Arriving on the island, we bought entry tickets to the island, and I went around with the 4, with a guide leading us around and telling us about the major sites, many of them pre-incan. There was a lot of walking involved, which apparently the 4 didnt like, and went back early. I stayed on, and walked the long road, from the north of the island to the south. Met a Argentine woman along the way, talked about how cool it was to be out here, I didnt learn her name, but I found out she had 2 sons around my age, and how theyd probably love to be out here doing this. All along the road, we were swarmed by groups of little children, asking for candy. Apprently, many tourists carry sweets to give to the local children, thus this rather nasty habit. After many ups and downs, we made it to the south of the island just in time to get the boat home. Another long boat trip back, in which I was entertained by these excitable Brazilian girls, who appeared to be quite rich, by their appearance, taking pictures of everything and dancing to music on their cell phones. Many people were getting antsy, as they wanted to get back in time to catch buses to La Paz or Puno.
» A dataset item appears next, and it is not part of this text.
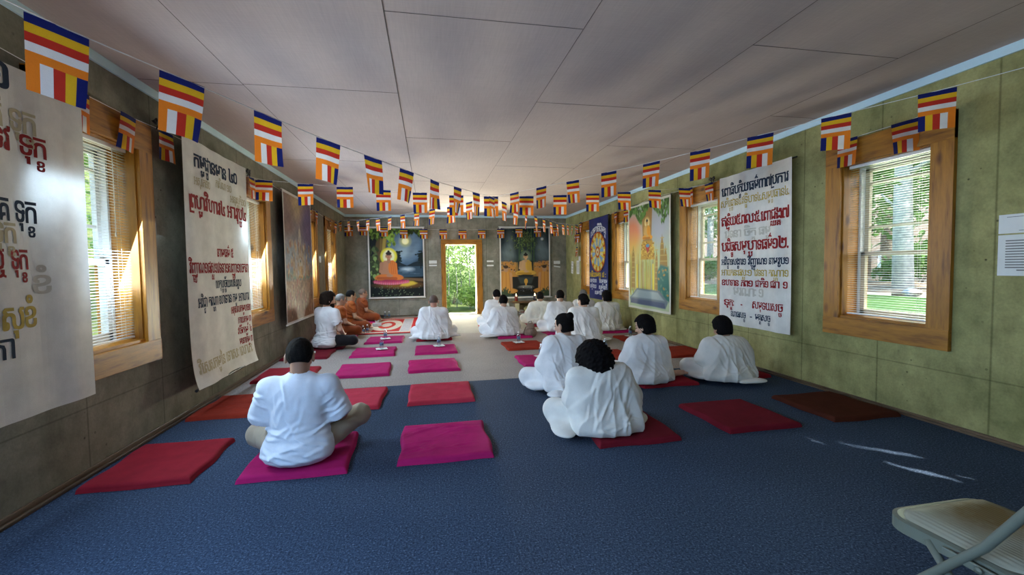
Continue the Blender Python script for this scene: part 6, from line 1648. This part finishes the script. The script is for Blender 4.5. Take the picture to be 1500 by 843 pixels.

We got back eventually, and beelined to my new hostal, where I had a nice hot shower, and cleaned up, then went out in search of dinner. Got flagged by an advertising man on the street, and, being in the mood for pizza, took his offer. The place was nice, and the pizza delicous, but there was an Argentine woman singing there that night, serenading everyone as we ate. Finished there, and walked out the door, and there, on the street, were Saul and Antonio, the Spaniard and Brazilian who I had met in Buenos Aires nearly a month ago. After an energetic meeting, we talked about where we'd been, and how we were doing. They went on to a party, and I, tired from the long hike on the Isla, went back to my hostal, and fell blissfully asleep.

This brings us to today, I've been out buying, selling and repairing my things, some of which are quite worn at this point in my trip.